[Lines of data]
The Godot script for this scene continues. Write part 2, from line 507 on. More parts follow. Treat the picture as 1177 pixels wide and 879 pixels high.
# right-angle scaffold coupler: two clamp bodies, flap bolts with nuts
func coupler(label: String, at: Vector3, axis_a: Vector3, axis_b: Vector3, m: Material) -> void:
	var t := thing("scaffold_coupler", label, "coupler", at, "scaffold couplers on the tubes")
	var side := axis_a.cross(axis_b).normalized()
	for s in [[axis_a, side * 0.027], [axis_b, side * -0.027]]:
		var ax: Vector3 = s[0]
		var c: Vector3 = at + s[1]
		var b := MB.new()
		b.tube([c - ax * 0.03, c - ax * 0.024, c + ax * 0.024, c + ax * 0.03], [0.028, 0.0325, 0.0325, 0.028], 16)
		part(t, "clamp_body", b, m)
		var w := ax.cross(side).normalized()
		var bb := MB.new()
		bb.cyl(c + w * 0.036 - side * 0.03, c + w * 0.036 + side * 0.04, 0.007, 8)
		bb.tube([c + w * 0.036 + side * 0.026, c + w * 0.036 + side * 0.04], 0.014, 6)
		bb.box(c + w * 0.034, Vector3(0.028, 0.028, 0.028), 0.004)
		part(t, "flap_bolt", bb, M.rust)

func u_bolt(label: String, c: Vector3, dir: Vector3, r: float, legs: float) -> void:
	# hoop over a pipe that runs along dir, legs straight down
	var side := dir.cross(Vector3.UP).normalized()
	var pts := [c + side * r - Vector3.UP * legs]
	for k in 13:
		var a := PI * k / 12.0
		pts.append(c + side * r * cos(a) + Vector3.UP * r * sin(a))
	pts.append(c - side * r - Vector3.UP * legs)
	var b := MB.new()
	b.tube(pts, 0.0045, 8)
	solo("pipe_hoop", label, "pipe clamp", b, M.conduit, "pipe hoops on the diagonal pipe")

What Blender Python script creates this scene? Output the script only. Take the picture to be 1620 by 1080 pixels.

● **WORK TO BE COMPLETED**: Return the opening line of the data and every line after it through the line containing "hoops on the", please, exactly as written and with nothing added.

● **SOLUTION FOR THIS PROBLEM**:
The Godot script for this scene continues. Write part 2, from line 507 on. More parts follow. Treat the picture as 1177 pixels wide and 879 pixels high.
# right-angle scaffold coupler: two clamp bodies, flap bolts with nuts
func coupler(label: String, at: Vector3, axis_a: Vector3, axis_b: Vector3, m: Material) -> void:
	var t := thing("scaffold_coupler", label, "coupler", at, "scaffold couplers on the tubes")
	var side := axis_a.cross(axis_b).normalized()
	for s in [[axis_a, side * 0.027], [axis_b, side * -0.027]]:
		var ax: Vector3 = s[0]
		var c: Vector3 = at + s[1]
		var b := MB.new()
		b.tube([c - ax * 0.03, c - ax * 0.024, c + ax * 0.024, c + ax * 0.03], [0.028, 0.0325, 0.0325, 0.028], 16)
		part(t, "clamp_body", b, m)
		var w := ax.cross(side).normalized()
		var bb := MB.new()
		bb.cyl(c + w * 0.036 - side * 0.03, c + w * 0.036 + side * 0.04, 0.007, 8)
		bb.tube([c + w * 0.036 + side * 0.026, c + w * 0.036 + side * 0.04], 0.014, 6)
		bb.box(c + w * 0.034, Vector3(0.028, 0.028, 0.028), 0.004)
		part(t, "flap_bolt", bb, M.rust)

func u_bolt(label: String, c: Vector3, dir: Vector3, r: float, legs: float) -> void:
	# hoop over a pipe that runs along dir, legs straight down
	var side := dir.cross(Vector3.UP).normalized()
	var pts := [c + side * r - Vector3.UP * legs]
	for k in 13:
		var a := PI * k / 12.0
		pts.append(c + side * r * cos(a) + Vector3.UP * r * sin(a))
	pts.append(c - side * r - Vector3.UP * legs)
	var b := MB.new()
	b.tube(pts, 0.0045, 8)
	solo("pipe_hoop", label, "pipe clamp", b, M.conduit, "pipe hoops on the diagonal pipe")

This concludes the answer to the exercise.